Reviewed by Nick Sweeney -

Sidewalk Dancing: A Novel in Stories by Letitia Moffitt


           Atticus Books - November 2013
           ISBN 978-0-9840405-9-9


Billed as a novel in stories, Moffitt's Sidewalk Dancing, the retelling of the McGee family, is at times a novel, at times a collection of short stories, at times neither and sometimes both. Novel-in-stories live in the world of in-between and this collection is no different.

The result is a meaningful exploration, one not about the results but of the journey, and channels both humor and sadness in artful fashion. Early on, in the story "Model Homes," the character George, seemingly channels Moffitt's intentions for the reader: "That's how I designed it—to be interesting and unique, not just another one of those horrid boxy little houses cranked out by the hundreds, all laid in a row."
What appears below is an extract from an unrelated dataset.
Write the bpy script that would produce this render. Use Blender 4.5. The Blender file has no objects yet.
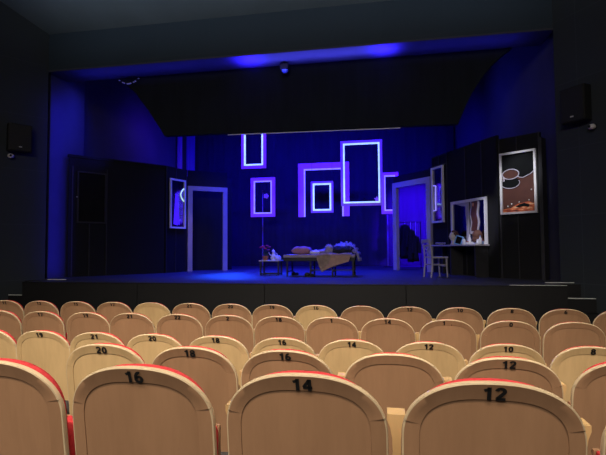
import bpy, bmesh, math, random
from math import sin, cos, pi, radians
from mathutils import Vector, Matrix, Euler

random.seed(7)
scene = bpy.context.scene
COL = scene.collection

# ------------------------------------------------------------------ materials
def srgb(r, g, b):
    def f(c):
        c /= 255.0
        return c / 12.92 if c <= 0.04045 else ((c + 0.055) / 1.055) ** 2.4
    return (f(r), f(g), f(b))

def new_mat(name):
    m = bpy.data.materials.new(name)
    m.use_nodes = True
    return m, m.node_tree, m.node_tree.nodes['Principled BSDF']

def noise_mat(name, c, rough=0.6, var=0.12, scale=8.0, stretch=(1, 1, 1), bump=0.0, metal=0.0, spec=0.4, sheen=0.0):
    m, nt, p = new_mat(name)
    N, L = nt.nodes, nt.links
    tc = N.new('ShaderNodeTexCoord')
    mp = N.new('ShaderNodeMapping'); mp.inputs['Scale'].default_value = stretch
    L.new(tc.outputs['Object'], mp.inputs['Vector'])
    nz = N.new('ShaderNodeTexNoise'); nz.inputs['Scale'].default_value = scale; nz.inputs['Detail'].default_value = 4
    L.new(mp.outputs['Vector'], nz.inputs['Vector'])
    cr = N.new('ShaderNodeValToRGB')
    cr.color_ramp.elements[0].position = 0.3; cr.color_ramp.elements[1].position = 0.7
    cr.color_ramp.elements[0].color = tuple(v * (1 - var) for v in c) + (1,)
    cr.color_ramp.elements[1].color = tuple(min(1, v * (1 + var)) for v in c) + (1,)
    L.new(nz.outputs['Fac'], cr.inputs['Fac'])
    L.new(cr.outputs['Color'], p.inputs['Base Color'])
    p.inputs['Roughness'].default_value = rough
    p.inputs['Metallic'].default_value = metal
    p.inputs['Specular IOR Level'].default_value = spec
    if sheen: p.inputs['Sheen Weight'].default_value = sheen
    if bump:
        b = N.new('ShaderNodeBump'); b.inputs['Strength'].default_value = bump; b.inputs['Distance'].default_value = 0.01
        L.new(nz.outputs['Fac'], b.inputs['Height']); L.new(b.outputs['Normal'], p.inputs['Normal'])
    return m

def wood_mat(name, c, var=0.1, rough=0.42):
    m, nt, p = new_mat(name)
    N, L = nt.nodes, nt.links
    tc = N.new('ShaderNodeTexCoord')
    oi = N.new('ShaderNodeObjectInfo')
    add = N.new('ShaderNodeVectorMath'); add.operation = 'ADD'
    cmb = N.new('ShaderNodeCombineXYZ')
    ml = N.new('ShaderNodeMath'); ml.operation = 'MULTIPLY'; ml.inputs[1].default_value = 37.0
    L.new(oi.outputs['Random'], ml.inputs[0])
    for k in range(3): L.new(ml.outputs[0], cmb.inputs[k])
    L.new(tc.outputs['Object'], add.inputs[0]); L.new(cmb.outputs[0], add.inputs[1])
    mp = N.new('ShaderNodeMapping'); mp.inputs['Scale'].default_value = (22, 22, 1.6)
    L.new(add.outputs[0], mp.inputs['Vector'])
    nz = N.new('ShaderNodeTexNoise'); nz.inputs['Scale'].default_value = 1.6; nz.inputs['Detail'].default_value = 6
    nz.inputs['Roughness'].default_value = 0.62
    L.new(mp.outputs[0], nz.inputs['Vector'])
    mp2 = N.new('ShaderNodeMapping'); mp2.inputs['Scale'].default_value = (5, 5, 1.2)
    L.new(add.outputs[0], mp2.inputs['Vector'])
    n2 = N.new('ShaderNodeTexNoise'); n2.inputs['Scale'].default_value = 1.2
    L.new(mp2.outputs[0], n2.inputs['Vector'])
    mix = N.new('ShaderNodeMath'); mix.operation = 'ADD'
    L.new(nz.outputs['Fac'], mix.inputs[0]); L.new(n2.outputs['Fac'], mix.inputs[1])
    hf = N.new('ShaderNodeMath'); hf.operation = 'MULTIPLY'; hf.inputs[1].default_value = 0.5
    L.new(mix.outputs[0], hf.inputs[0])
    cr = N.new('ShaderNodeValToRGB')
    cr.color_ramp.elements[0].position = 0.33; cr.color_ramp.elements[1].position = 0.67
    cr.color_ramp.elements[0].color = (c[0] * (1 - var), c[1] * (1 - var * 1.15), c[2] * (1 - var * 1.3), 1)
    cr.color_ramp.elements[1].color = (c[0] * (1 + var), c[1] * (1 + var), c[2] * (1 + var), 1)
    L.new(hf.outputs[0], cr.inputs['Fac'])
    hsv = N.new('ShaderNodeHueSaturation')
    mr = N.new('ShaderNodeMapRange'); mr.inputs['To Min'].default_value = 0.93; mr.inputs['To Max'].default_value = 1.07
    L.new(oi.outputs['Random'], mr.inputs['Value'])
    L.new(mr.outputs[0], hsv.inputs['Value'])
    L.new(cr.outputs['Color'], hsv.inputs['Color'])
    L.new(hsv.outputs['Color'], p.inputs['Base Color'])
    p.inputs['Roughness'].default_value = rough
    p.inputs['Specular IOR Level'].default_value = 0.35
    return m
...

The narrative of the overall book shows the rise and fall of the family. There is George, who travels from dream to dream, never staying long enough to see the conclusions of anything until it's too late, his wife Grace, who is stuck between the world made for her and the world she makes for herself, and there is Miranda, the bystander product of George and Grace's marriage who watches her parents' dreams fly and crash. She is in a constant search to define family. The narrative switches between the three characters, from the first meeting of George and Grace to the conclusion of the family's constant dream-chasing.
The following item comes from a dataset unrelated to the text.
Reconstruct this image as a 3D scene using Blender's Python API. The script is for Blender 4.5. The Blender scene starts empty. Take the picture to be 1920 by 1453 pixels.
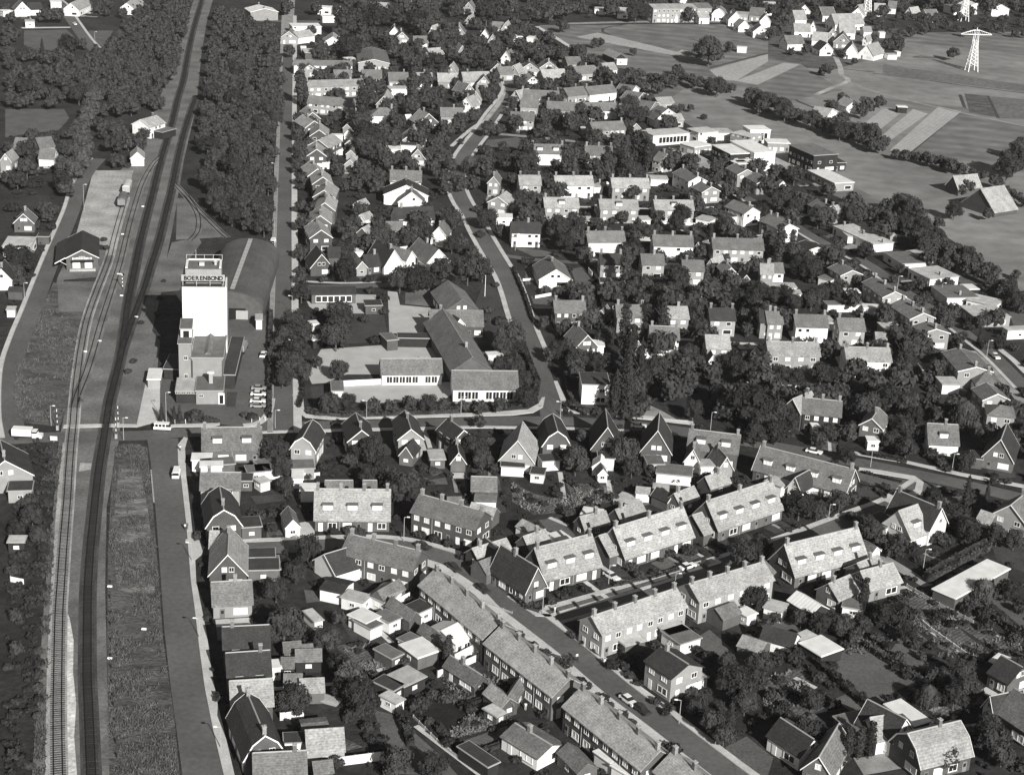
import bpy, math, random
import numpy as np
from mathutils import Vector, Matrix
random.seed(7); rng=np.random.default_rng(7)
R=math.radians
S=bpy.context.scene
# ---------------- camera
F=3238.0; TH=R(21.2); RO=R(2.95); H=174.0
fwd=Vector((0,math.cos(TH),-math.sin(TH))); r0=Vector((1,0,0)); u0=Vector((0,math.sin(TH),math.cos(TH)))
rt=math.cos(RO)*r0+math.sin(RO)*u0; up=-math.sin(RO)*r0+math.cos(RO)*u0
cam=bpy.data.cameras.new('camera'); co=bpy.data.objects.new('camera',cam); S.collection.objects.link(co)
M=Matrix((rt,up,-fwd)).transposed().to_4x4(); M.translation=Vector((0,0,H)); co.matrix_world=M
cam.sensor_fit='HORIZONTAL'; cam.sensor_width=36; cam.lens=36*F/1920; cam.clip_start=5; cam.clip_end=9000
S.camera=co; S.render.resolution_x=1024; S.render.resolution_y=774
# ---------------- world, sun, exposure
SUN_EL=27; SHADOW_AZ=-25
sd=Vector((-math.sin(R(SHADOW_AZ)),-math.cos(R(SHADOW_AZ)),math.tan(R(SUN_EL)))).normalized()  # towards the sun
W=bpy.data.worlds.new('World'); S.world=W; W.use_nodes=True
nt=W.node_tree; bg=nt.nodes['Background']; sk=nt.nodes.new('ShaderNodeTexSky'); sk.sky_type='NISHITA'; sk.sun_disc=False
sk.sun_elevation=R(SUN_EL); sk.sun_rotation=math.atan2(sd.x,sd.y)
bw=nt.nodes.new('ShaderNodeRGBToBW'); nt.links.new(sk.outputs[0],bw.inputs[0]); nt.links.new(bw.outputs[0],bg.inputs[0]); bg.inputs[1].default_value=0.05
sl=bpy.data.lights.new('sun','SUN'); sl.energy=5; sl.angle=R(.5); sl.color=(1,.985,.95)
so=bpy.data.objects.new('sun',sl); S.collection.objects.link(so); so.rotation_euler=sd.to_track_quat('Z','Y').to_euler(); so.location=(0,0,300)
S.view_settings.view_transform='Standard'; S.view_settings.look='None'; S.view_settings.exposure=0.38; S.view_settings.gamma=1
try: S.view_settings.use_curve_mapping=False
except Exception: pass
S.render.engine='CYCLES'
# ---------------- geometry of the picture: a pixel of the photograph -> a point of the place at height z
def P(x,y,z=0.0):
    d=fwd*F+rt*(x-960)+up*(726.5-y)
    t=(z-H)/d.z
    return Vector((d.x*t,d.y*t,z))
def proj(p):
    v=Vector(p)-Vector((0,0,H)); q=v.dot(fwd)
    return (960+F*v.dot(rt)/q, 726.5-F*v.dot(up)/q, F/q)
# ---------------- object helpers
C=S.collection
def link(o,parent=None):
    C.objects.link(o)
    if parent is not None: o.parent=parent
    return o
def tag(o,label=None,cat=None,group=None,kind=None):
    if label: o['label']=label
    if cat: o['category']=cat
    if group: o['group']=group
    if kind: o['kind']=kind
    return o
def empty(name,loc,rz=0):
    o=bpy.data.objects.new(name,None); o.empty_display_size=.5; o.location=loc; o.rotation_euler=(0,0,rz); return link(o)
def mk(name,verts,faces,mats,fm=None,smooth=False):
    me=bpy.data.meshes.new(name); me.from_pydata([tuple(v) for v in verts],[],faces)
    for m in (mats if isinstance(mats,(list,tuple)) else [mats]): me.materials.append(m)
    if fm: me.polygons.foreach_set('material_index',fm)
    if smooth: me.polygons.foreach_set('use_smooth',[True]*len(me.polygons))
    me.update(); return me
def ob(name,me,parent=None,loc=(0,0,0),rot=(0,0,0),sc=(1,1,1)):
    o=bpy.data.objects.new(name,me); o.location=loc; o.rotation_euler=rot; o.scale=sc; return link(o,parent)
class MB:
    def __init__(s): s.v=[];s.f=[];s.m=[]
    def add(s,v,f,m=0):
        n=len(s.v); s.v+= [tuple(a) for a in v]; s.f+=[tuple(i+n for i in q) for q in f]; s.m+=[m]*len(f)
    def box(s,x0,x1,y0,y1,z0,z1,m=0,top=None):
        s.add([(x0,y0,z0),(x1,y0,z0),(x1,y1,z0),(x0,y1,z0),(x0,y0,z1),(x1,y0,z1),(x1,y1,z1),(x0,y1,z1)],
              [(0,3,2,1),(0,1,5,4),(1,2,6,5),(2,3,7,6),(3,0,4,7)],m); s.f.append(tuple(len(s.v)-8+i for i in (4,5,6,7))); s.m.append(m if top is None else top)
    def prism(s,prof,u0,u1,m=0,side=None):   # prof (v,z) counter-clockwise seen from +x
        n=len(prof); a=[(u0,v,z) for v,z in prof]+[(u1,v,z) for v,z in prof]
        s.add(a,[tuple(range(n-1,-1,-1)),tuple(range(n,2*n))],m if side is None else side)
        s.add(a,[(i,(i+1)%n,n+(i+1)%n,n+i) for i in range(n)],m)
    def tube(s,p,q,r0,r1,m=0,n=6):
        p=Vector(p);q=Vector(q);d=(q-p).normalized();a=d.orthogonal().normalized();b=d.cross(a)
        v=[];
        for c,r in ((p,r0),(q,r1)):
            for i in range(n):
                t=2*math.pi*i/n; v.append(c+a*math.cos(t)*r+b*math.sin(t)*r)
        s.add(v,[(i,(i+1)%n,n+(i+1)%n,n+i) for i in range(n)]+[tuple(range(n-1,-1,-1)),tuple(range(n,2*n))],m)
    def cyl(s,c,ax,r,h,m=0,n=10):
        d=Vector(ax)*h/2; s.tube(Vector(c)-d,Vector(c)+d,r,r,m,n)
    def me(s,name,mats,smooth=False): return mk(name,s.v,s.f,mats,s.m,smooth)
    def ob(s,name,mats,parent=None,smooth=False,**k): return ob(name,s.me(name,mats,smooth),parent,**k)
def npmesh(name,V,Q,mat):
    me=bpy.data.meshes.new(name); k=Q.shape[1]
    me.vertices.add(len(V)); me.vertices.foreach_set('co',V.astype(np.float32).ravel())
    me.loops.add(Q.size); me.loops.foreach_set('vertex_index',Q.astype(np.int32).ravel())
    me.polygons.add(len(Q)); me.polygons.foreach_set('loop_start',(np.arange(len(Q))*k).astype(np.int32))
    try: me.polygons.foreach_set('loop_total',np.full(len(Q),k,dtype=np.int32))
    except Exception: pass
    me.materials.append(mat); me.update(calc_edges=True); me.validate(); return me
# ---------------- materials (all greys: the photograph is black and white)
def mat(name,val,rough=.85,noise=0,scale=1.,noise2=0,scale2=8,rnd=0,bump=0,bscale=20,stripes=None,coord='Object',spec=.3,metal=0,stretch=None,rot=0):
    m=bpy.data.materials.new(name); m.use_nodes=True; n=m.node_tree.nodes; l=m.node_tree.links; b=n['Principled BSDF']
    b.inputs['Roughness'].default_value=rough; b.inputs['Specular IOR Level'].default_value=spec; b.inputs['Metallic'].default_value=metal
    tc=n.new('ShaderNodeTexCoord'); src=tc.outputs['Object']
    if coord=='World':
        g=n.new('ShaderNodeNewGeometry'); src=g.outputs['Position']
    if stretch:
        mp=n.new('ShaderNodeMapping'); mp.inputs['Scale'].default_value=stretch; l.new(src,mp.inputs[0]); src2=mp.outputs[0]
    else: src2=src
    def math_(op,a,bv):
        x=n.new('ShaderNodeMath'); x.operation=op
        for i,q in enumerate((a,bv)):
            if isinstance(q,(int,float)): x.inputs[i].default_value=q
            else: l.new(q,x.inputs[i])
        return x.outputs[0]
    cur=None
    def mul(f):
        nonlocal cur
        cur=f if cur is None else math_('MULTIPLY',cur,f)
    if noise:
        t=n.new('ShaderNodeTexNoise'); t.inputs['Scale'].default_value=scale; t.inputs['Detail'].default_value=5; l.new(src2,t.inputs['Vector'])
        mr=n.new('ShaderNodeMapRange'); mr.inputs[1].default_value=.3; mr.inputs[2].default_value=.7; mr.inputs[3].default_value=1-noise; mr.inputs[4].default_value=1+noise; l.new(t.outputs[0],mr.inputs[0]); mul(mr.outputs[0])
    if noise2:
        t=n.new('ShaderNodeTexNoise'); t.inputs['Scale'].default_value=scale2; t.inputs['Detail'].default_value=3; l.new(src2,t.inputs['Vector'])
        mr=n.new('ShaderNodeMapRange'); mr.inputs[1].default_value=.3; mr.inputs[2].default_value=.7; mr.inputs[3].default_value=1-noise2; mr.inputs[4].default_value=1+noise2; l.new(t.outputs[0],mr.inputs[0]); mul(mr.outputs[0])
    if stripes:
        axis,per,amt=stripes[:3]
        w=n.new('ShaderNodeTexWave'); w.bands_direction=axis; w.inputs['Scale'].default_value=.314/per; w.inputs['Distortion'].default_value=stripes[3] if len(stripes)>3 else .3; w.inputs['Detail'].default_value=1
        if rot:
            mp2=n.new('ShaderNodeMapping'); mp2.inputs['Rotation'].default_value=(0,0,rot); l.new(src,mp2.inputs[0]); l.new(mp2.outputs[0],w.inputs['Vector'])
        else: l.new(src,w.inputs['Vector'])
        mr=n.new('ShaderNodeMapRange'); mr.inputs[3].default_value=1-amt; mr.inputs[4].default_value=1+amt*.4; l.new(w.outputs['Fac'],mr.inputs[0]); mul(mr.outputs[0])
    if rnd:
        o=n.new('ShaderNodeObjectInfo'); mr=n.new('ShaderNodeMapRange'); mr.inputs[3].default_value=1-rnd; mr.inputs[4].default_value=1+rnd; l.new(o.outputs['Random'],mr.inputs[0]); mul(mr.outputs[0])
    if cur is None: b.inputs['Base Color'].default_value=(val,val*.995,val*.975,1)
    else:
        v=math_('MULTIPLY',cur,val); cc=n.new('ShaderNodeCombineColor'); l.new(v,cc.inputs[0]); l.new(math_('MULTIPLY',v,.995),cc.inputs[1]); l.new(math_('MULTIPLY',v,.975),cc.inputs[2]); l.new(cc.outputs[0],b.inputs['Base Color'])
    if bump:
        t=n.new('ShaderNodeTexNoise'); t.inputs['Scale'].default_value=bscale; t.inputs['Detail'].default_value=4; l.new(src2,t.inputs['Vector'])
        bm=n.new('ShaderNodeBump'); bm.inputs['Strength'].default_value=bump; bm.inputs['Distance'].default_value=.4; l.new(t.outputs[0],bm.inputs['Height']); l.new(bm.outputs[0],b.inputs['Normal'])
    return m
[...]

Sidewalk Dancing is an ambitious book, whether the reader would like to see it as a novel or a collection of short stories, and its ambition at times gets in the way of the elegance it hides inside. Like memories, some of the stories like "Incognito" and "That's Nothing" are perfectly captured while others like "Sidewalk Dancing" and "The Leilani Diner" seem unfocused, and like memories, we find out a little bit about the members of the McGee family in indirect and subtle ways. The collection itself is a photo-album, one that has many old memories that are placed together due to the space on the page. The lack of constant growth may be off-putting, but I believe that is the point. We are meant to question the spaces in-between.

Moffitt has something here that hints at the layers beneath the surface, of things we want and don't want to hear. Read it with the full picture in mind; read it with self-reflection and thoughts of the word family.